Construímos nossas leis, sociedades, códigos, religiões, política,
estabelecemos regras, tentamos nos adequar, nos respeitar enquanto
nossos interesses se mantenham resguardados. Somos moralistas,
legalistas, éticos, sim senhor, afinal, fazemos tudo certo, tudo de
acordo com as regras, conforme manda o figurino e podemos comprovar com
nosso número de CPF imaculado ou alguma certidão que testifique nossa
idoneidade, o quanto somos de fato honestos e verdadeiros. Está tudo sob
controle, tudo no seu devido lugar, portanto, por favor, não embaralhe
as coisas. – pedimos quase amedrontados.
Pensar sobre a verdade pode ser perigoso.
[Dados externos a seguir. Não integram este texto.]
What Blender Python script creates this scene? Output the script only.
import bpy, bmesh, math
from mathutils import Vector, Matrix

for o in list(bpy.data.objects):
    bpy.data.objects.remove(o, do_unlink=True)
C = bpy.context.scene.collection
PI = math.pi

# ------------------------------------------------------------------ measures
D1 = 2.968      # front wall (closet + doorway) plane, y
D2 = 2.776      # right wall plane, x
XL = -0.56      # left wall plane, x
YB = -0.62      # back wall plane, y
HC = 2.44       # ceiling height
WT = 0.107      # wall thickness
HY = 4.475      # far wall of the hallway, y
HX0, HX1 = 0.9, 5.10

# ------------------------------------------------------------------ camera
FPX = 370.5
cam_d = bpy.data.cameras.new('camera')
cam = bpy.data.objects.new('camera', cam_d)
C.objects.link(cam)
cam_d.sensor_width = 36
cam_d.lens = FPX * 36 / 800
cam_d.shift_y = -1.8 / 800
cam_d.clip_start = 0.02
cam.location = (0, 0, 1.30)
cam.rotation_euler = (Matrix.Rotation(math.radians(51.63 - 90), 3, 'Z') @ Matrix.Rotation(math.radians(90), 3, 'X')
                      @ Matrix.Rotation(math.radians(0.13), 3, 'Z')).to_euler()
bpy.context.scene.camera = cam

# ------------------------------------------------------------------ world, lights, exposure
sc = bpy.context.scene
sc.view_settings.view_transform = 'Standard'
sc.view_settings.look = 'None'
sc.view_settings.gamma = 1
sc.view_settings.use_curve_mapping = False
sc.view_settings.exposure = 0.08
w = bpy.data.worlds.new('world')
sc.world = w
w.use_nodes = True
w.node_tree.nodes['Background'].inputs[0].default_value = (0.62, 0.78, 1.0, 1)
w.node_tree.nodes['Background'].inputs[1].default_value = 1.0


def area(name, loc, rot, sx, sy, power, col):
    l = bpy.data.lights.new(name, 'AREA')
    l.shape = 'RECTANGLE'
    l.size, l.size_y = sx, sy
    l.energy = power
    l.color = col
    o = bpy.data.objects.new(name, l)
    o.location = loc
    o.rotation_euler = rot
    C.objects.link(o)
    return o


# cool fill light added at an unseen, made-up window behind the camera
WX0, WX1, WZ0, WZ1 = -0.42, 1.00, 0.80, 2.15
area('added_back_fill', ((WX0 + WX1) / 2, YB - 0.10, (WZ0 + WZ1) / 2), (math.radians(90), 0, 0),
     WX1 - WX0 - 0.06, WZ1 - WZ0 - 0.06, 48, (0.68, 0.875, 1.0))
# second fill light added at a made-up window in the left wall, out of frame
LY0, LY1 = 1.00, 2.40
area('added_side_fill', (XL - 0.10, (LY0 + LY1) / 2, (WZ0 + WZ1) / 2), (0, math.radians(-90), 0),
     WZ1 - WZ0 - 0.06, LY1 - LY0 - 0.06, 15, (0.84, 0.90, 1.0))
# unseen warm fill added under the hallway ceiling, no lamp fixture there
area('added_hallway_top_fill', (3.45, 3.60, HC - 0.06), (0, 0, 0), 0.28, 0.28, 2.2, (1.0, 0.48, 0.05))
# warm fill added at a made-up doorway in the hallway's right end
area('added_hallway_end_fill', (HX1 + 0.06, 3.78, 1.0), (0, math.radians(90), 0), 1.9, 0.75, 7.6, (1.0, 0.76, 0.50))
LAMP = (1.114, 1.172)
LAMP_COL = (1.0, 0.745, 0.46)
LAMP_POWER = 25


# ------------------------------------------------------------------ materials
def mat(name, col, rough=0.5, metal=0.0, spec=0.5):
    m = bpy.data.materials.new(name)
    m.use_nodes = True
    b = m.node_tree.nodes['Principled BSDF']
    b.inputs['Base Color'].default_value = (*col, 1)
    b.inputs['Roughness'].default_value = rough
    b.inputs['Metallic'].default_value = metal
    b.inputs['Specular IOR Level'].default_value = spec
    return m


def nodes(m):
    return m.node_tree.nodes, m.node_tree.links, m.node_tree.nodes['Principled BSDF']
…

Se resolvermos ir além da
superfície, se decidirmos mergulhar a cabeça e tentar enxergar só um
pouco mais, perceberemos quão frágeis são nossos conceitos de verdade
especialmente porque ninguém sabe de fato o que ela é. Dá medo
relativizar absolutos e assumir que tudo o que temos é quase nada, e o
que pensamos saber, muito pouco.
É quando nos flagramos com nossas caixinhas nas mãos, aquelas que
antes acreditávamos serem suficientes para guardar o que não cabe,
controlar o incontrolável, domesticar o essencialmente selvagem e tudo o
que resta é assumir que minhas leis, minhas regras, minhas verdades são
apenas periféricas, importante para que uma sociedade viva
civilizadamente, mas nada além disso.
Se não controlo a verdade e tampouco posso explicá-la, resta apenas
reconhece-la, identificando fragmentos de verdade até onde nunca
imaginei. Quando me desapego do sentimento de posse, quando reconheço
que quase não sei, me abro e começo a entender que verdade não se
explica, não se encaixa, não cabe em palavras ou no vocabulário mais
erudito. Verdade se experimenta, se vive, se aplica no olhar de quem não
se atreve em julgar, não se apressa em condenar, não se coloca em
nenhuma posição de juiz de ninguém, apenas porque reconheceu que, em se
tratando da verdade, somos leigos, eternos aprendizes.